Nevertheless, Alberobello was a fascinating place for an amble. It was a sign of the largely unspoiled nature of Puglia that something as ancient and diminutive as trulli could still dominate a landscape. The same, I felt, was true of many hilltop towns that crown the region’s central plateau, known as the Murge. Approaching nearby Locorotondo, a Gothic church rose supreme above the town’s skyline.
This beautiful town, with its immaculate stone-flagged lanes and elegant houses, commanded sweeping views across the Itria Valley – dotted with trulli and scrawled with the rich terracotta of freshly ploughed soil. In the distance, on another lofty outcrop, stood Martina Franca, a bastion of baroque and rococo architecture.
Puglia had grown on me.
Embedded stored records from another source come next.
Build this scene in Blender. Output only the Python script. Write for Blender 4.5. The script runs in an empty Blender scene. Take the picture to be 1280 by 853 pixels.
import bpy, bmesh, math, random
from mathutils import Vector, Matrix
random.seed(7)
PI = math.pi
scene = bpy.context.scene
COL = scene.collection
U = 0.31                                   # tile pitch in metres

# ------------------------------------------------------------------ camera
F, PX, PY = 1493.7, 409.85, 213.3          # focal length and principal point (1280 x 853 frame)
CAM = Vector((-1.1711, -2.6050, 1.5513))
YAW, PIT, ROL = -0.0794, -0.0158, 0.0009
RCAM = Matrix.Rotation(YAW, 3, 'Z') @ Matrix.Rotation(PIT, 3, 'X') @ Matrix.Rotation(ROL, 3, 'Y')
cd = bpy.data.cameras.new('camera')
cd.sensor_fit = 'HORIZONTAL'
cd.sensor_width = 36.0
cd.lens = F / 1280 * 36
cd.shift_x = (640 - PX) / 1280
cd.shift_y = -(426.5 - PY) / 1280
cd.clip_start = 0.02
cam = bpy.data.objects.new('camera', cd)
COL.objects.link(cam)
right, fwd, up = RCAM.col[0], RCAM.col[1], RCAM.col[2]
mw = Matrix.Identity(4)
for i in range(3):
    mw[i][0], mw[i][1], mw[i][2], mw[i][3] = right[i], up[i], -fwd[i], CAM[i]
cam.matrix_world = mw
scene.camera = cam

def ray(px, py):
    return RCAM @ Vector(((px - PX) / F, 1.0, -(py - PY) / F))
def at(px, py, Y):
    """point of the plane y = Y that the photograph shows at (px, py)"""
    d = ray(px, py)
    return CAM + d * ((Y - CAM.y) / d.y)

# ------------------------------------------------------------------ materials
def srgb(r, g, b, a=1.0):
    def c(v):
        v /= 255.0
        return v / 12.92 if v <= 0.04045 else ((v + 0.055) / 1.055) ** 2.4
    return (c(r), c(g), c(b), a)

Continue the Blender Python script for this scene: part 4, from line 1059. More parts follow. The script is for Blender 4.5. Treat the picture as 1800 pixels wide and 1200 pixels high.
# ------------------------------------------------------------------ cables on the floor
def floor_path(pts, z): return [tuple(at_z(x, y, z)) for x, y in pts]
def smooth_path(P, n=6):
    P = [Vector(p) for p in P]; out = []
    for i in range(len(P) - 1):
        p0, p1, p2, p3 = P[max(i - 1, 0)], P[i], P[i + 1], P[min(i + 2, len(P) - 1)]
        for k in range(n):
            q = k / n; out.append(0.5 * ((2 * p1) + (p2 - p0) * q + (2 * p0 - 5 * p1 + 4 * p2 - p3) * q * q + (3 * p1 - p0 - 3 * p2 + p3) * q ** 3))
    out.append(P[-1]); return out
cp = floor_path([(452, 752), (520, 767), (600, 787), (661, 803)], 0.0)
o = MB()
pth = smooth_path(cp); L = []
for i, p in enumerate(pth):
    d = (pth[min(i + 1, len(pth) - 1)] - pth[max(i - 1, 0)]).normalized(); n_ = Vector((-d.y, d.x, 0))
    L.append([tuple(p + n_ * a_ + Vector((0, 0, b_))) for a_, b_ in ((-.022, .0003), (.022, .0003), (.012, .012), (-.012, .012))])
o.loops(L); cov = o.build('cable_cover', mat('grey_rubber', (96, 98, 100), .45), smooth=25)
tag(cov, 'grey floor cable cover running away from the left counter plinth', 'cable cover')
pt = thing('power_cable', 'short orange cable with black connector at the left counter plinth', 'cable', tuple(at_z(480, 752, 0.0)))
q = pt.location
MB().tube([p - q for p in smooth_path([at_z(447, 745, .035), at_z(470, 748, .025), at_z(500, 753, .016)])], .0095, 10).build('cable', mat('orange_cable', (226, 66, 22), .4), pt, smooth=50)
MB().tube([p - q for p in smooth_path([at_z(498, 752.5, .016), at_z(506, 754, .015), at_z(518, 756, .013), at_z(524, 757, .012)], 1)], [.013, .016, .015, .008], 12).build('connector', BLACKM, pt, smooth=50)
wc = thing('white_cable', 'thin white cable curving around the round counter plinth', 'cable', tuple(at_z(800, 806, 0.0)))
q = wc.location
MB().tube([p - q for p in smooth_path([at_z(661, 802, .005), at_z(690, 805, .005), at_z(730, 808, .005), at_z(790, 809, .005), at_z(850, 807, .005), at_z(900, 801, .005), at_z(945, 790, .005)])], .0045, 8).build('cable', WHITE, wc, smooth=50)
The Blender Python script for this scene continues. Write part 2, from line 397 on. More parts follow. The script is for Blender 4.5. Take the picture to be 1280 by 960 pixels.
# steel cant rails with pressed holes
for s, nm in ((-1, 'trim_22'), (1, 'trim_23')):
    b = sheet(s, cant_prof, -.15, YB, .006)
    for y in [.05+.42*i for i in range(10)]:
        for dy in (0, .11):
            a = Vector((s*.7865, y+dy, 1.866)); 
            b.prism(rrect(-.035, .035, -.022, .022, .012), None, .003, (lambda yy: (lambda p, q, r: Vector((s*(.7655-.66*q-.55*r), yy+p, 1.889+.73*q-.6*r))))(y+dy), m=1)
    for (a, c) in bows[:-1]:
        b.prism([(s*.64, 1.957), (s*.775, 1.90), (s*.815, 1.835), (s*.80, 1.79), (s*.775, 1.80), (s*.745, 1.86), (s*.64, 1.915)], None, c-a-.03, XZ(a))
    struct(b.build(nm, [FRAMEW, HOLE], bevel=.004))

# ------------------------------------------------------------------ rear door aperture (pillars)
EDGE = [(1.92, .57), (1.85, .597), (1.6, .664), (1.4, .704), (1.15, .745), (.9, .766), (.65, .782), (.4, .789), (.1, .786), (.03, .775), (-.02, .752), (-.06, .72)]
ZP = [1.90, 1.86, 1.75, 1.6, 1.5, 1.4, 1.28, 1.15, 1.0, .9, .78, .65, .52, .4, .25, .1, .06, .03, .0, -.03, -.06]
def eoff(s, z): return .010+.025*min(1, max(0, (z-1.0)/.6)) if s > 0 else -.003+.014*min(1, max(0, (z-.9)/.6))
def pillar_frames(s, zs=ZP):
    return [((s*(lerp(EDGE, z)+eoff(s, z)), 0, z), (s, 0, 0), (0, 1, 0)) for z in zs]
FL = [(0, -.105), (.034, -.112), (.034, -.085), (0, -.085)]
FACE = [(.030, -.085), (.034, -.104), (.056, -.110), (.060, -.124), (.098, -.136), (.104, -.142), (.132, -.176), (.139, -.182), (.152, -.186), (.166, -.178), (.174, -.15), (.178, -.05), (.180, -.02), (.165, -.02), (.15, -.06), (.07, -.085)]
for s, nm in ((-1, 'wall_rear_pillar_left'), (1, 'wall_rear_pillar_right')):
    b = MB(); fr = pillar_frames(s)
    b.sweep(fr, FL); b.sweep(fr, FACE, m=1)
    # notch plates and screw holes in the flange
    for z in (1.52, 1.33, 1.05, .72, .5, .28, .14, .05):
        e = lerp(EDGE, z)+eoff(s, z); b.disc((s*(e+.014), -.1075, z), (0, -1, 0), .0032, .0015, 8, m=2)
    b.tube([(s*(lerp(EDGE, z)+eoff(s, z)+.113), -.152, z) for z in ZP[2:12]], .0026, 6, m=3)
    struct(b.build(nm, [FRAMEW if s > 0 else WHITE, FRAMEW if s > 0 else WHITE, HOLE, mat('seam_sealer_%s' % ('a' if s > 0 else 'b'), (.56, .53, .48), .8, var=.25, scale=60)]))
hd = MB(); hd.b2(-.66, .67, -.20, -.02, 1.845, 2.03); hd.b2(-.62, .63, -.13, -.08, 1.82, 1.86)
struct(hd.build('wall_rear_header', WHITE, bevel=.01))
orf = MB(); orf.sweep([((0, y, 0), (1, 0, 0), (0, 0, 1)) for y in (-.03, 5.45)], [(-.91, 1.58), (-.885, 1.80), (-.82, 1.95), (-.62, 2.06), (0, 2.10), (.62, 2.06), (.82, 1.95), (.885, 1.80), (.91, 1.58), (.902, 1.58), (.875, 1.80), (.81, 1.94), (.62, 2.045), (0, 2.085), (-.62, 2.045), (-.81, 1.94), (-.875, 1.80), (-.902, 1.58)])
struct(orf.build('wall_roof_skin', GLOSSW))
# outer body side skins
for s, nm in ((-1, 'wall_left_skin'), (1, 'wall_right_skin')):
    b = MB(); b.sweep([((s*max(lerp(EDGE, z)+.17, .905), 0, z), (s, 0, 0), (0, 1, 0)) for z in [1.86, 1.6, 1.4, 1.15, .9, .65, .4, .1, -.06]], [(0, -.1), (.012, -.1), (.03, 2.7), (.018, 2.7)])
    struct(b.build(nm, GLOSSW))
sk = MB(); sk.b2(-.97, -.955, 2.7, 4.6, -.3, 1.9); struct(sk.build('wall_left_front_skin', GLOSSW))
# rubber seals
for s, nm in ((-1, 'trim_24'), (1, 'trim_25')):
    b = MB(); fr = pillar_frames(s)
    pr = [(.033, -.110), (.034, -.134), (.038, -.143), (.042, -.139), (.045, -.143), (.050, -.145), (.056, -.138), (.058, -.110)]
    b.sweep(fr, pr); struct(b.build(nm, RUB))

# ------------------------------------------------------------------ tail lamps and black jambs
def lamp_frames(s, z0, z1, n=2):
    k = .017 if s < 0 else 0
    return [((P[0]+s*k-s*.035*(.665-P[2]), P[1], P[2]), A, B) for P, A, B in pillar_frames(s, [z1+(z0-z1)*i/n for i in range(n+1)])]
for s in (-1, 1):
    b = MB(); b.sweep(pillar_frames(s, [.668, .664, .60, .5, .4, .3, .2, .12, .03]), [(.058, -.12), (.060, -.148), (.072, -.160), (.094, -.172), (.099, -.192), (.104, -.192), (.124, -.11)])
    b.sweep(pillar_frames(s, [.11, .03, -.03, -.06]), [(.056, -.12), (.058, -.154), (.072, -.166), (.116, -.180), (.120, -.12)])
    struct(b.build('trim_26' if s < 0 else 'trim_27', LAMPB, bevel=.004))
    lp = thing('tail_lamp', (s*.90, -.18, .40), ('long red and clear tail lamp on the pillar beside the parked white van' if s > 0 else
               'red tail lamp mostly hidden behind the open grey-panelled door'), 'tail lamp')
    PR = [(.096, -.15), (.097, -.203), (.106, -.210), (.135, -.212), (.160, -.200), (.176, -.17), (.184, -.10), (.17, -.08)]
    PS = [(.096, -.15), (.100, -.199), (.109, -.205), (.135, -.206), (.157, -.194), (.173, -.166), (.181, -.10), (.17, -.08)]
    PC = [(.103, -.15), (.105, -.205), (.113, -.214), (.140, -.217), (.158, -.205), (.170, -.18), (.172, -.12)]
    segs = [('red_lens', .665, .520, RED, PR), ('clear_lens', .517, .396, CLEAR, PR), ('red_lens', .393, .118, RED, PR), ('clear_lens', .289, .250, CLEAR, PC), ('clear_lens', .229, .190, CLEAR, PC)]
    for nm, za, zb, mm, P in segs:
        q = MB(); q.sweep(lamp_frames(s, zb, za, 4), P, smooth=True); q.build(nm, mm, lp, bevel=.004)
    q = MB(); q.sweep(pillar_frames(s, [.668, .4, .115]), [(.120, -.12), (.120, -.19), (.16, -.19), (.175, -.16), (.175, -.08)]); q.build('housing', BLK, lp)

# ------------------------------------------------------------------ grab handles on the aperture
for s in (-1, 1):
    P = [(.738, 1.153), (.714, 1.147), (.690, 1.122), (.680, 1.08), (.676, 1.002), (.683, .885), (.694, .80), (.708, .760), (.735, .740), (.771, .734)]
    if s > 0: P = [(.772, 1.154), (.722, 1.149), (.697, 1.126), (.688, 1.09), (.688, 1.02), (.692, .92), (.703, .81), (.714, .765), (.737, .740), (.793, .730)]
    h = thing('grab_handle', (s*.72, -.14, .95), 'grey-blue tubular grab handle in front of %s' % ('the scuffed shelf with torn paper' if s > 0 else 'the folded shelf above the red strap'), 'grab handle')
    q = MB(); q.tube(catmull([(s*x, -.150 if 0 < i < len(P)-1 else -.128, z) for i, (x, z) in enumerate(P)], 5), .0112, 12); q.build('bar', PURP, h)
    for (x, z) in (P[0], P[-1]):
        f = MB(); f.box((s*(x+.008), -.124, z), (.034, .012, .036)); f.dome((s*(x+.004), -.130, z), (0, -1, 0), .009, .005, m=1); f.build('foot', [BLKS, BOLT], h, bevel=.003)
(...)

It wasn’t one of the chic cultural centres of Italy; nor could it rival the scenery of, say, Tuscany or the Amalfi Coast. No visitor, though, should ever feel ‘down at heel’ in this remote and strangely enigmatic province. As I drove north, joining the autostrada to Naples for my flight home, I couldn’t resist one final excursion to sample Puglia’s diverse heritage.
My initial stony dread of historical architecture had softened over the past week and I happened to have read in my guidebook that the coastal town of Trani had a particularly fine cathedral. Founded in the late 11th century, San Nicola Pellegrino presided over a bustling harbour of blue-hulled fishing boats. The cathedral’s tower (or should I say campanile?) was tall, yet immaculately proportioned, while the façade was lavishly adorned with sculptures and carvings. A fine Romanesque architrave if ever I saw one.
When to go: To best enjoy exploring the towns and cities of this beautiful region you should head to Puglia in late spring or early autumn, when the heat is less intense and there are fewer crowds. During the summer, however, Martina Franca, an elegant 18th century town near Alberobello, hosts the Festival of the Itria Valley, a mixture of concerts and street theatre. This takes place in late July/early August. If the heat gets too much during this time of year, Puglia has plenty of excellent beaches on which to cool off, and coastal areas which benefit from a cooling sea breeze.